There are conflicting stories of how McCartney came up with the name for the title character. According to McCartney, he combined the first name of Eleanor Bron, the lead actress in Help!, with a last name taken from a sign he had seen in Bristol for Rigby & Evans Ltd, Wine & Spirit Shippers. But Lionel Bart, the writer-composer of Oliver!, claimed that on a walk with McCartney in London’s Putney Vale Cemetery, they saw the name Eleanor Bygraves, and McCartney said he would use it in a new song.
Most intriguing, in the 1980s, the gravestone of an Eleanor Rigby was discovered in the churchyard of St. Peter’s in the Liverpool suburb of Woolton — just yards from the spot where Lennon and McCartney first met in 1957 after a performance by Lennon’s group the Quarry Men. “It was either complete coincidence or in my subconscious,” McCartney said.
After McCartney wrote the melody on the piano at his girlfriend Jane Asher’s flat, he gathered Lennon, Harrison, Starr and Pete Shotton, Lennon’s childhood friend, at Lennon’s house in Weybridge to help finish the lyrics. The group all agreed on certain details about this session: The priest was originally called “Father McCartney” until they found the name “McKenzie” in a phone book; Starr chipped in the line “darning his socks in the night”; and it was Shotton’s idea that the song end with the funeral, bringing all of the principal characters together.
Here’s a statue of Eleanor Rigby in Stanley Street, Liverpool. As the plaque notes, it’s dedicated to “All the Lonely People“:
Wikipedia gives some details of the song:
“Eleanor Rigby” does not have a standard pop backing. None of the Beatles played instruments on it, though John Lennon and George Harrison did contribute harmony vocals. Like the earlier song “Yesterday”, “Eleanor Rigby” employs a classical string ensemble—in this case an octet of studio musicians, comprising four violins, two cellos, and two violas, all performing a score composed by producer George Martin. Where “Yesterday” is played legato, “Eleanor Rigby” is played mainly in staccato chords with melodic embellishments. For the most part, the instruments “double up”—that is, they serve as two string quartets with two instruments playing each part in the quartet. Microphones were placed close to the instruments to produce a more vivid and raw sound; George Martin recorded two versions, one with and one without vibrato, the latter of which was used. McCartney’s choice of a string backing may have been influenced by his interest in the composer Antonio Vivaldi, who wrote extensively for string instruments (notably “the Four Seasons”). Lennon recalled in 1980 that “Eleanor Rigby” was “Paul’s baby, and I helped with the education of the child … The violin backing was Paul’s idea.
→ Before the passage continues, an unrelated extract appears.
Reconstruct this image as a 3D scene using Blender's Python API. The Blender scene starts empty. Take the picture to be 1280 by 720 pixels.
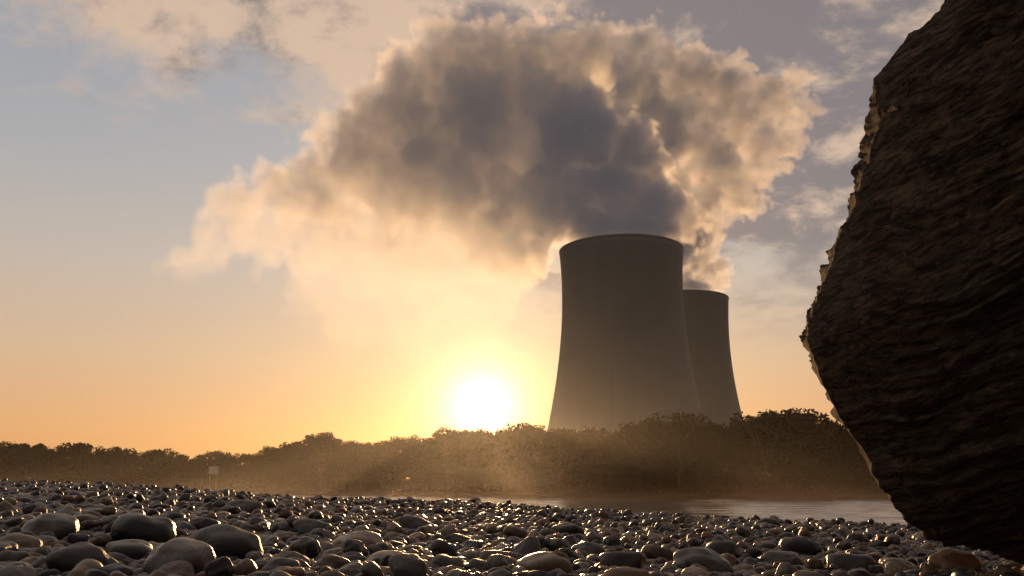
import bpy, math, time, random
import numpy as np
from mathutils import Vector, noise as MN
t0=time.time()
random.seed(7); rng=np.random.default_rng(7)
sc=bpy.context.scene
LINK=sc.collection.objects.link
F=30/36*1280; TH=math.radians(13.0); CAM=Vector((0,0,0.32))
def pdir(px,py):
    dx=(px-640)/F; dy=(360-py)/F
    return Vector((dx, math.cos(TH)-dy*math.sin(TH), math.sin(TH)+dy*math.cos(TH)))
def P(px,py,D):
    d=pdir(px,py); return CAM+d*(D/d.y)
def topx(p):
    v=Vector(p)-CAM; z=v.y*math.cos(TH)+v.z*math.sin(TH); u=-v.y*math.sin(TH)+v.z*math.cos(TH)
    return 640+v.x/z*F, 360-u/z*F
cd=bpy.data.cameras.new("camera"); cam=bpy.data.objects.new("camera",cd); LINK(cam)
cd.lens=30; cd.sensor_width=36; cd.clip_end=8000; cd.clip_start=.05
cam.location=CAM; cam.rotation_euler=(math.pi/2+TH,0,0); sc.camera=cam
sc.view_settings.view_transform='Standard'
SUN=pdir(603,508).normalized(); SEL=math.asin(SUN.z); SAZ=math.atan2(SUN.x,SUN.y)
sd=bpy.data.lights.new("sun","SUN"); so=bpy.data.objects.new("sun",sd); LINK(so)
sd.energy=3.6; sd.angle=math.radians(.5); sd.color=(1,.57,.24)
so.rotation_euler=SUN.to_track_quat('Z','Y').to_euler()

# ---------------- node helper
class NT:
    def __init__(s,t): s.t=t; s.N=t.nodes; s.L=t.links
    def n(s,typ,**kw):
        x=s.N.new(typ)
        for k,v in kw.items():
            setattr(x,k,v)
        return x
    def put(s,sock,v):
        if v is None: return
        if isinstance(v,bpy.types.NodeSocket): s.L.new(v,sock)
        else: sock.default_value=v
    def m(s,op,a,b=None,c=None,clamp=False):
        x=s.N.new('ShaderNodeMath'); x.operation=op; x.use_clamp=clamp
        for i,v in enumerate((a,b,c)): s.put(x.inputs[i],v)
        return x.outputs[0]
    def vm(s,op,a,b=None):
        x=s.N.new('ShaderNodeVectorMath'); x.operation=op
        s.put(x.inputs[0],a); s.put(x.inputs[1],b)
        return x.outputs['Value'] if op in('DISTANCE','DOT_PRODUCT','LENGTH') else x.outputs[0]
    def noise(s,vec,scale,detail=4,rough=.55,dist=0):
        x=s.N.new('ShaderNodeTexNoise'); s.put(x.inputs['Vector'],vec)
        x.inputs['Scale'].default_value=scale; x.inputs['Detail'].default_value=detail; x.inputs['Roughness'].default_value=rough; x.inputs['Distortion'].default_value=dist
        return x.outputs[0]
    def vor(s,vec,scale):
        x=s.N.new('ShaderNodeTexVoronoi'); s.put(x.inputs['Vector'],vec); x.inputs['Scale'].default_value=scale
        return x.outputs['Distance']
    def mapr(s,v,a,b,c=0.,d=1.,smooth=False):
        x=s.N.new('ShaderNodeMapRange'); s.put(x.inputs[0],v)
        if smooth: x.interpolation_type='SMOOTHSTEP'
        for i,k in enumerate((a,b,c,d)): x.inputs[i+1].default_value=k
        return x.outputs[0]
    def ramp(s,v,stops,interp='LINEAR'):
        x=s.N.new('ShaderNodeValToRGB'); s.put(x.inputs[0],v); e=x.color_ramp.elements; x.color_ramp.interpolation=interp
        while len(e)<len(stops): e.new(.5)
        for i,(p,c) in enumerate(stops): e[i].position=p; e[i].color=(*c,1)
        return x.outputs[0]
    def mix(s,f,a,b,typ='MIX'):
        x=s.N.new('ShaderNodeMix'); x.data_type='RGBA'; x.blend_type=typ; x.clamp_factor=True
        s.put(x.inputs[0],f)
        for i,v in ((6,a),(7,b)):
            if isinstance(v,tuple) and len(v)==3: v=(*v,1)
            s.put(x.inputs[i],v)
        return x.outputs[2]
    def cmb(s,e):
        x=s.n('ShaderNodeCombineXYZ'); [s.L.new(e,x.inputs[i]) for i in range(3)]; return x.outputs[0]
def mat(name):
    m=bpy.data.materials.new(name); m.use_nodes=True; k=NT(m.node_tree); k.bsdf=k.N['Principled BSDF']; k.out=k.N['Material Output']; return m,k
def bump(k,h,strength,dist):
    b=k.n('ShaderNodeBump'); b.inputs['Strength'].default_value=strength; b.inputs['Distance'].default_value=dist
    k.L.new(h,b.inputs['Height']); k.L.new(b.outputs[0],k.bsdf.inputs['Normal']); return b

# ---------------- world
w=bpy.data.worlds.new("World"); sc.world=w; w.use_nodes=True
k=NT(w.node_tree); bg=k.N['Background']; wo=k.N['World Output']
D_=k.n('ShaderNodeTexCoord').outputs['Generated']; D_=k.vm('NORMALIZE',D_)
sep=k.n('ShaderNodeSeparateXYZ'); k.L.new(D_,sep.inputs[0]); X,Y,Z=sep.outputs
sky=k.n('ShaderNodeTexSky',sky_type='NISHITA',sun_disc=False); sky.sun_elevation=SEL; sky.sun_rotation=SAZ
grad=k.ramp(k.m('MAXIMUM',Z,0.0),[(0,(.64,.27,.10)),(.06,(.72,.36,.16)),(.14,(.65,.44,.28)),(.24,(.53,.46,.40)),(.34,(.42,.42,.43)),(.52,(.31,.34,.40)),(1,(.18,.22,.31))])
ang=k.m('MULTIPLY',k.m('ARCCOSINE',k.vm('DOT_PRODUCT',D_,tuple(SUN))),180/math.pi)
def glow(scale,pw,amp,col):
    e=k.m('MULTIPLY',k.m('EXPONENT',k.m('MULTIPLY',k.m('POWER',k.m('DIVIDE',ang,scale),pw),-1.0)),amp)
    return k.mix(1.0,col,k.cmb(e),'MULTIPLY')
g1=glow(1.15,1.0,4.0,(1,.86,.62)); g2=glow(3.4,1.0,.75,(1,.66,.30)); g3=glow(13,1.0,.30,(1,.50,.15))
zz=k.m('ADD',k.m('MAXIMUM',Z,0.0),.28)
cx=k.m('DIVIDE',X,zz); cy=k.m('DIVIDE',Y,zz)
cv=k.n('ShaderNodeCombineXYZ'); k.L.new(cx,cv.inputs[0]); k.L.new(cy,cv.inputs[1])
cn=k.noise(cv.outputs[0],3.4,9,.62,.3); cn2=k.noise(cv.outputs[0],1.3,3,.5)
cov=k.m('ADD',k.mapr(Z,.22,.44,-.15,.11),k.mapr(X,-.36,.12,-.07,.20))
cm=k.m('ADD',k.m('ADD',k.m('MULTIPLY',cn,.75),k.m('MULTIPLY',cn2,.35)),cov)
cmask=k.mapr(cm,.50,.66,0,.97,True)
shade=k.m('ADD',k.noise(cv.outputs[0],4.6,9,.60,.2),k.mapr(X,-.25,.25,.08,-.09))
ccol=k.mix(k.mapr(shade,.42,.58,0,1,True),(.215,.19,.20),(.70,.51,.375))
cmask=k.m('MULTIPLY',cmask,k.mapr(Z,.12,.28,0,1,True))
base=k.mix(cmask,grad,ccol)
tot=k.mix(1.0,base,g3,'ADD'); tot=k.mix(1.0,tot,g2,'ADD'); tot=k.mix(1.0,tot,g1,'ADD')
dim=k.mapr(Y,-.5,.45,.42,1.0,True)
tot=k.mix(1.0,tot,k.cmb(dim),'MULTIPLY')
k.L.new(sky.outputs[0],bg.inputs[0]); bg.inputs[1].default_value=.012
bg2=k.n('ShaderNodeBackground'); k.L.new(tot,bg2.inputs[0]); bg2.inputs[1].default_value=.90
ad=k.n('ShaderNodeAddShader'); k.L.new(bg.outputs[0],ad.inputs[0]); k.L.new(bg2.outputs[0],ad.inputs[1]); k.L.new(ad.outputs[0],wo.inputs[0])

# ---------------- mesh helper
def mesh(name,verts,faces,mt=None,smooth=True,parent=None):
    me=bpy.data.meshes.new(name); me.from_pydata([tuple(v) for v in verts],[],faces)
    if smooth: me.polygons.foreach_set('use_smooth',np.ones(len(me.polygons),dtype=bool))
    if mt: me.materials.append(mt)
    me.update()
    ob=bpy.data.objects.new(name,me); LINK(ob)
    if parent: ob.parent=parent
    return ob
def fastmesh(name,V,T,mt):
    me=bpy.data.meshes.new(name); n=len(V); f=len(T); kk=T.shape[1]
    me.vertices.add(n); me.vertices.foreach_set('co',V.astype(np.float32).ravel())
    me.loops.add(f*kk); me.loops.foreach_set('vertex_index',T.astype(np.int32).ravel())
    me.polygons.add(f); me.polygons.foreach_set('loop_start',np.arange(0,f*kk,kk,dtype=np.int32))
    me.polygons.foreach_set('use_smooth',np.ones(f,dtype=bool))
    me.update(calc_edges=True)
    me.materials.append(mt); return me
def info(o,label,cat,**kw):
    o["label"]=label; o["category"]=cat
    for a,b in kw.items(): o[a]=b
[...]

Jane Asher had turned him on to Vivaldi, and it was very good” The octet was recorded on 28 April 1966, in Studio 2 at Abbey Road Studios; it was completed in Studio 3 on 29 April and on 6 June. Take 15 was selected as the master.
George Martin, in his autobiography All You Need Is Ears, takes credit for combining two of the vocal parts—”Ah! look at all the lonely people” and “All the lonely people”—having noticed that they would work together contrapuntally. He cited the influence of Bernard Herrmann’s work on his string scoring. (Originally he cited the score for the film Fahrenheit 451 but this was a mistake as the film was not released until several months after the recording; Martin later stated he was thinking of Herrmann’s score for Psycho.
UPDATE: Reader aljones909 noted in the comments this videoanalysis of the song by Howard Goodall, part of Goodall’s documentary on the Beatles (there are other parts on YouTube). The analysis of “Eleanor Rigby” starts at 2:37. I hadn’t realized that McCartney was only 24 when he wrote it!